• _WHAT IS EXPECTED_
Of the material below, the lines to be retyped are those from the line containing "Continue the Blender" through the line containing "person, label, tol=1.6)", inclusive; reproduce them exactly.

··· RECORDS FOR THE TASK ···

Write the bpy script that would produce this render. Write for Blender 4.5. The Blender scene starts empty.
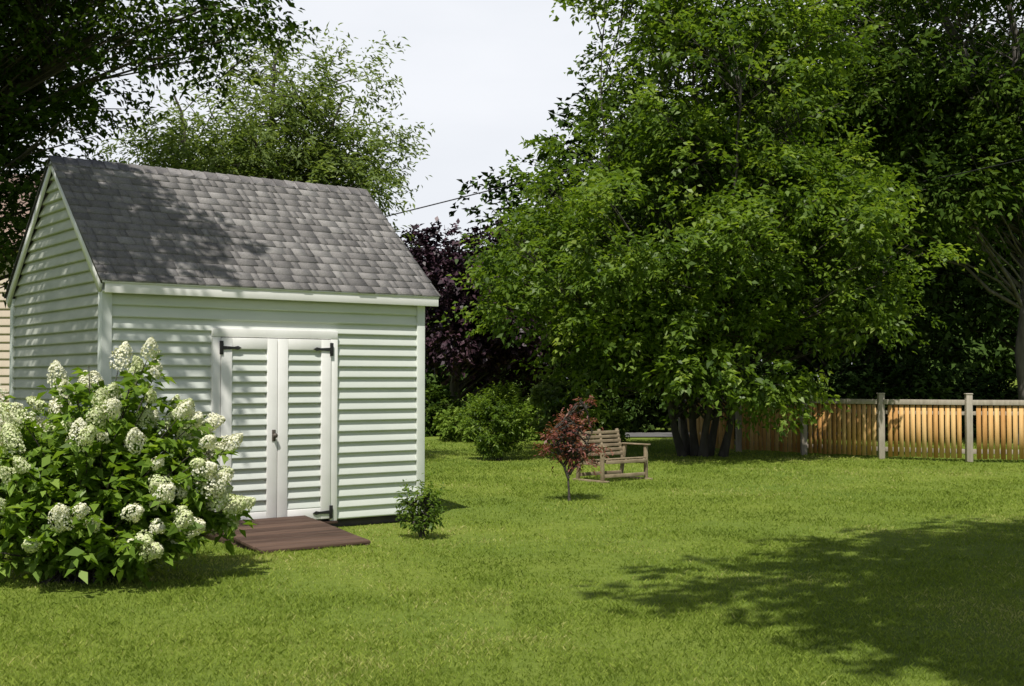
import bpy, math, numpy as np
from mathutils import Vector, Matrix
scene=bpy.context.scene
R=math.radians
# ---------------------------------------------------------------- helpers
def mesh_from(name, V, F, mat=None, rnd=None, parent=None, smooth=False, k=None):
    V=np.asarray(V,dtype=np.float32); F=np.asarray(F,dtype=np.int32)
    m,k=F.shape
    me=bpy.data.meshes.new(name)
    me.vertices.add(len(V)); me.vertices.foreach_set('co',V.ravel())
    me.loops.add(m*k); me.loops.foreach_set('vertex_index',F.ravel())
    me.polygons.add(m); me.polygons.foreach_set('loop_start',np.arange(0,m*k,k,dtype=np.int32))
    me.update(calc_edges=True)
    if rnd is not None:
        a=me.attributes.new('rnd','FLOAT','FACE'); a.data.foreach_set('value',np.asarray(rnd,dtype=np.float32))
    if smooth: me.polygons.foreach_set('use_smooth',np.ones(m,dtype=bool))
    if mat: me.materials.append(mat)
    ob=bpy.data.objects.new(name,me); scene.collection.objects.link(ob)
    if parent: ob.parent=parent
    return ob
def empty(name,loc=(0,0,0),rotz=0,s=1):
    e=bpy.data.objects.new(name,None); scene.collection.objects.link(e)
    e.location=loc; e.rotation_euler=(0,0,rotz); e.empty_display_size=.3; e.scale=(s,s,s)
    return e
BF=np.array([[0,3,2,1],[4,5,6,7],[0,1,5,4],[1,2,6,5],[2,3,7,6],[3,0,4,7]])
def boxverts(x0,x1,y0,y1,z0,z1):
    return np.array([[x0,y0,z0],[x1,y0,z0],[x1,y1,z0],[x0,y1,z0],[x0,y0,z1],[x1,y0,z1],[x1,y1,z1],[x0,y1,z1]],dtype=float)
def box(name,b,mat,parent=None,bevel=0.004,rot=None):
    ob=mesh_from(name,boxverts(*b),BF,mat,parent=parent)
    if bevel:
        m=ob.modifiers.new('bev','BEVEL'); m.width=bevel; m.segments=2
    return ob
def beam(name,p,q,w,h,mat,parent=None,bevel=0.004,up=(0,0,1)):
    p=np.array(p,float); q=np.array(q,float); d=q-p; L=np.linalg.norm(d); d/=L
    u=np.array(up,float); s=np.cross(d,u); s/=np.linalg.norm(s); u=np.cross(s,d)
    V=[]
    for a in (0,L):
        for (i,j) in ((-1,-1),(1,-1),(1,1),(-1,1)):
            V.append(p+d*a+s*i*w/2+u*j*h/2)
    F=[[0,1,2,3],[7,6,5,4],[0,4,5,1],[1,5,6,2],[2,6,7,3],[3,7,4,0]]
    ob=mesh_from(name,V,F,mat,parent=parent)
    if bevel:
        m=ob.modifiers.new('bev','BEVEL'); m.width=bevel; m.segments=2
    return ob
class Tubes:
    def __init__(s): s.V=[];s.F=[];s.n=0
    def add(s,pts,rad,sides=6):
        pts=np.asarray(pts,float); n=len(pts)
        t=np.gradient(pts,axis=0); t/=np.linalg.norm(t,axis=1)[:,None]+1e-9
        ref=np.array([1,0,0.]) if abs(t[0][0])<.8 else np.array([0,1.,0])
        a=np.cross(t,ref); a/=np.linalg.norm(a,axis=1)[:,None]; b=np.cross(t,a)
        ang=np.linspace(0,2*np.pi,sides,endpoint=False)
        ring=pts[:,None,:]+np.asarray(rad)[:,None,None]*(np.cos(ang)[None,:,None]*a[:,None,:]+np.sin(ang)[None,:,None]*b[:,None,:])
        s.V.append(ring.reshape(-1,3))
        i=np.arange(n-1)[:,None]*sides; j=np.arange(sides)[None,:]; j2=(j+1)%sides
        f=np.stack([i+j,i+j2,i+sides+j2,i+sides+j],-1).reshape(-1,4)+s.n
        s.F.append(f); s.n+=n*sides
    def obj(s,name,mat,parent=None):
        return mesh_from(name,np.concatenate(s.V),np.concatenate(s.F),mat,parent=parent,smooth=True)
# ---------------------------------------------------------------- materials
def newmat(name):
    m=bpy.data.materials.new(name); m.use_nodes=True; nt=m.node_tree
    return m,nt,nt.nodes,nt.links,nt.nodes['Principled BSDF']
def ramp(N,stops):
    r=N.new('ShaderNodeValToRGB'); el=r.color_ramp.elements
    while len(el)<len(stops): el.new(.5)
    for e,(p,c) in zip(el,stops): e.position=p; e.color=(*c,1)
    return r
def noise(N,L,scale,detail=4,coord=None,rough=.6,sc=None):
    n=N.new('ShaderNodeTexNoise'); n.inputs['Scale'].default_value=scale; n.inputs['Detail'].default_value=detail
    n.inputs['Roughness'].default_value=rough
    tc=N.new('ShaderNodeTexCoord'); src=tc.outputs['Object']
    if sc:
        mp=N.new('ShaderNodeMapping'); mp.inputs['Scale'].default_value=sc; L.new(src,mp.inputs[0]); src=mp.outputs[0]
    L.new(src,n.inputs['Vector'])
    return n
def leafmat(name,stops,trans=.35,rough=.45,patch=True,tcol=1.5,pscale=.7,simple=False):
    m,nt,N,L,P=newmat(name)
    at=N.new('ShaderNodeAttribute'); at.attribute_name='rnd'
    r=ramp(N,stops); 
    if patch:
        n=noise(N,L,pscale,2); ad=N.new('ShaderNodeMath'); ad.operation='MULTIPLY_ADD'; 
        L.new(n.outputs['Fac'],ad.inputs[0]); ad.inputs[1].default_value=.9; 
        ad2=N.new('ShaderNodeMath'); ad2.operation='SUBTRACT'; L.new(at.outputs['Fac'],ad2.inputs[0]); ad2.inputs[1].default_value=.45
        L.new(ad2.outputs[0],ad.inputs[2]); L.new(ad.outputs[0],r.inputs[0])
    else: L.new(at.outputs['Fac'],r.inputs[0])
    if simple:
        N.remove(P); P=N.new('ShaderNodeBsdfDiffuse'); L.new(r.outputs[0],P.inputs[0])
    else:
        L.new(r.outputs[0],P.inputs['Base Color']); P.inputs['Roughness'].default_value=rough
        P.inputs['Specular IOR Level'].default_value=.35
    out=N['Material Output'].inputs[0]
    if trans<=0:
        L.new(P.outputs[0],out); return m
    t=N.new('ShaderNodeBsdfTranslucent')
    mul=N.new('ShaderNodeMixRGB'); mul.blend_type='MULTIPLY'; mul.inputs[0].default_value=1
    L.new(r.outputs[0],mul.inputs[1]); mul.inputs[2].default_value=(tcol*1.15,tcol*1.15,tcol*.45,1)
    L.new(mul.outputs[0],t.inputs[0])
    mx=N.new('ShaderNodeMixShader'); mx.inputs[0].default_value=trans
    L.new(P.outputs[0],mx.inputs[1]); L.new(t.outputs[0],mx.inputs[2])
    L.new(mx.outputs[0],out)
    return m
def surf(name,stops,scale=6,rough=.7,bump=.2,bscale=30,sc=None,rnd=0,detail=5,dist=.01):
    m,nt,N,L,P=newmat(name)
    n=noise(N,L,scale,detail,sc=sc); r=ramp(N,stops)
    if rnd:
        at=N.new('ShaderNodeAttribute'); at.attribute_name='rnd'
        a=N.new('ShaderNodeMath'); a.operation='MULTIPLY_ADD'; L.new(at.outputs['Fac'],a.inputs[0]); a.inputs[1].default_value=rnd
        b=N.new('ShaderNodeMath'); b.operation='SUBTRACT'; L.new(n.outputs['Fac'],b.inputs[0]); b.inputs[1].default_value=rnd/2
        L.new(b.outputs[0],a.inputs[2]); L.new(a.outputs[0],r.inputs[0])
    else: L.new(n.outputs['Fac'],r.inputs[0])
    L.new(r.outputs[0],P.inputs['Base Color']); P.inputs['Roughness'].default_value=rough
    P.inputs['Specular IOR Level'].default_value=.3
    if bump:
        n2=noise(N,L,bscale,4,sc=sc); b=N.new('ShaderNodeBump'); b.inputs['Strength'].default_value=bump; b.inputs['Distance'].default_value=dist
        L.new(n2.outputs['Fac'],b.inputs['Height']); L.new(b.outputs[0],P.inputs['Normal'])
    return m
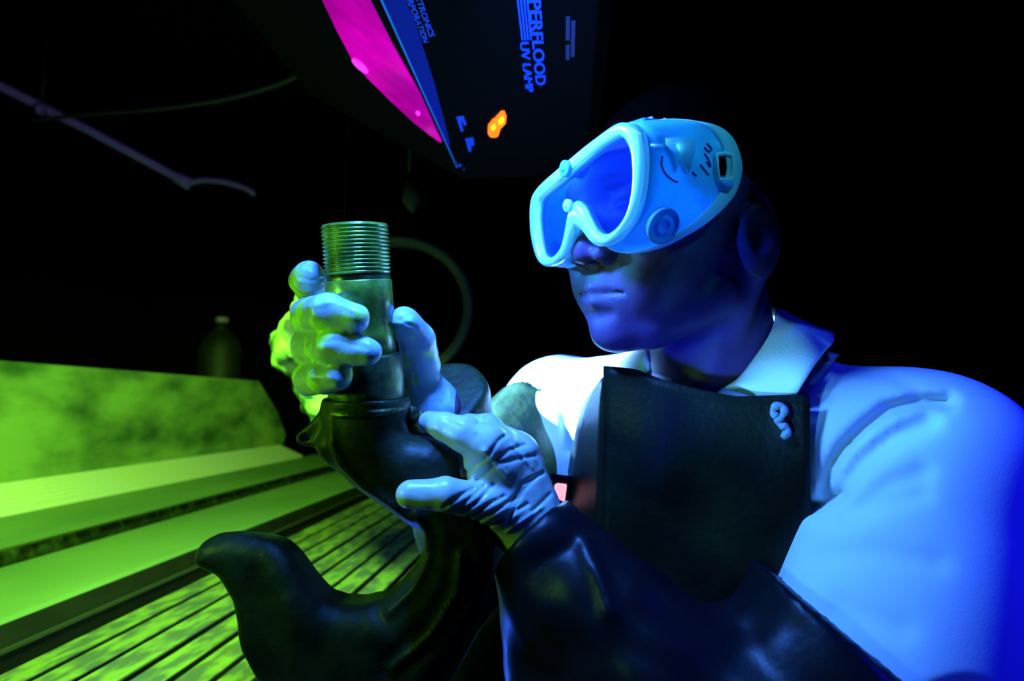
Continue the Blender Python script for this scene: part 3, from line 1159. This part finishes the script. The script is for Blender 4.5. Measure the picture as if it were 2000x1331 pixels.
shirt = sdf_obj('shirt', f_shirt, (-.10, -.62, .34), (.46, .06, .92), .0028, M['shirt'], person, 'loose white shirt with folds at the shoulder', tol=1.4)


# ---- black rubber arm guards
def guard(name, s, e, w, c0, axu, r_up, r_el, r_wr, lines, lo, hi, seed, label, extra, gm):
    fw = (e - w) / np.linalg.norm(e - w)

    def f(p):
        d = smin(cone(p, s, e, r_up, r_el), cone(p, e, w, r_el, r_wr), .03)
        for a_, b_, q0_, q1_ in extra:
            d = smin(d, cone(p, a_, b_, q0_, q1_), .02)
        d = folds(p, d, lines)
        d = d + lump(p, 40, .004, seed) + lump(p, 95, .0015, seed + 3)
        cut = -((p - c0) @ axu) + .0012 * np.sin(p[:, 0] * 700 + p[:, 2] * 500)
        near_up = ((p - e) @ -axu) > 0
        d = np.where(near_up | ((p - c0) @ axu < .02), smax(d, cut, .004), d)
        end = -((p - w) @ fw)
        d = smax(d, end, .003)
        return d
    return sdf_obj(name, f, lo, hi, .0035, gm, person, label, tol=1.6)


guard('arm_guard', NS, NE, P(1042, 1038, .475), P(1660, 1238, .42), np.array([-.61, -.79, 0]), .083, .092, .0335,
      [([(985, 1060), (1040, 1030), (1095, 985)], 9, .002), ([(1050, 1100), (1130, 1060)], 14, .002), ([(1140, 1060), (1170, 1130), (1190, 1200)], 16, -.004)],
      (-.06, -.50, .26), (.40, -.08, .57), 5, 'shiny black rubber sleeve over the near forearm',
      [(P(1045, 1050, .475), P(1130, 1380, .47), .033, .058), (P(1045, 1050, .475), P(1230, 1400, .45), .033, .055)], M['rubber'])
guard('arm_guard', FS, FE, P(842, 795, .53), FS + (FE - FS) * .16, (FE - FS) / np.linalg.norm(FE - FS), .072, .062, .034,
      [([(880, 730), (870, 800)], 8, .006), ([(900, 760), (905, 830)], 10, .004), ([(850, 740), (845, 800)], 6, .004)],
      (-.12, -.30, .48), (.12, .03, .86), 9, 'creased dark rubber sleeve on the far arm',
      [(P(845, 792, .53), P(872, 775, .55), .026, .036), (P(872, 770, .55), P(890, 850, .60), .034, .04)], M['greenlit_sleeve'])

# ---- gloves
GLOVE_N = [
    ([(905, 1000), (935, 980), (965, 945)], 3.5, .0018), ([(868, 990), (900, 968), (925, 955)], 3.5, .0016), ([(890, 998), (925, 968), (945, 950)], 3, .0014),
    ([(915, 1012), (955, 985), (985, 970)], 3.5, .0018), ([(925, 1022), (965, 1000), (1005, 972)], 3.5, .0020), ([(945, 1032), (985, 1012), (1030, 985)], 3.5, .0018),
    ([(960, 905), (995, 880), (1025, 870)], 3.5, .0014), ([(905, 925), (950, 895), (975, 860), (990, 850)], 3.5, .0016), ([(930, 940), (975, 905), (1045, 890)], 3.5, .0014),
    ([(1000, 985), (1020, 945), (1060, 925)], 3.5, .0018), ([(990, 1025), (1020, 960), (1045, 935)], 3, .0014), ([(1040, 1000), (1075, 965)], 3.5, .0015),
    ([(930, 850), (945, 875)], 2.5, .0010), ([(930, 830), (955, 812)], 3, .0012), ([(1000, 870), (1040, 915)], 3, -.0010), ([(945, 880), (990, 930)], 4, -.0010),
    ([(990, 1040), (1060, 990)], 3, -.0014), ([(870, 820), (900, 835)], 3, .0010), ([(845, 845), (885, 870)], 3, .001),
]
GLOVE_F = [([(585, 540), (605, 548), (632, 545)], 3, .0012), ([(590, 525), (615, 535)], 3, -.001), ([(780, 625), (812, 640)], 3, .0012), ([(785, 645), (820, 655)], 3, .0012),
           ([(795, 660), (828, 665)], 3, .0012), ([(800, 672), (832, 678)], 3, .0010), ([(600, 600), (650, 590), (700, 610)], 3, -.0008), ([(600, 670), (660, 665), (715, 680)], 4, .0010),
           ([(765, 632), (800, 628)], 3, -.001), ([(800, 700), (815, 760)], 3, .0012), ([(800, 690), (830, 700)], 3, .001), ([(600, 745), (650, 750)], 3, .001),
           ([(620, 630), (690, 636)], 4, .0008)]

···

• _RESPONSE_
Continue the Blender Python script for this scene: part 3, from line 1159. This part finishes the script. The script is for Blender 4.5. Measure the picture as if it were 2000x1331 pixels.
shirt = sdf_obj('shirt', f_shirt, (-.10, -.62, .34), (.46, .06, .92), .0028, M['shirt'], person, 'loose white shirt with folds at the shoulder', tol=1.4)


# ---- black rubber arm guards
def guard(name, s, e, w, c0, axu, r_up, r_el, r_wr, lines, lo, hi, seed, label, extra, gm):
    fw = (e - w) / np.linalg.norm(e - w)

    def f(p):
        d = smin(cone(p, s, e, r_up, r_el), cone(p, e, w, r_el, r_wr), .03)
        for a_, b_, q0_, q1_ in extra:
            d = smin(d, cone(p, a_, b_, q0_, q1_), .02)
        d = folds(p, d, lines)
        d = d + lump(p, 40, .004, seed) + lump(p, 95, .0015, seed + 3)
        cut = -((p - c0) @ axu) + .0012 * np.sin(p[:, 0] * 700 + p[:, 2] * 500)
        near_up = ((p - e) @ -axu) > 0
        d = np.where(near_up | ((p - c0) @ axu < .02), smax(d, cut, .004), d)
        end = -((p - w) @ fw)
        d = smax(d, end, .003)
        return d
    return sdf_obj(name, f, lo, hi, .0035, gm, person, label, tol=1.6)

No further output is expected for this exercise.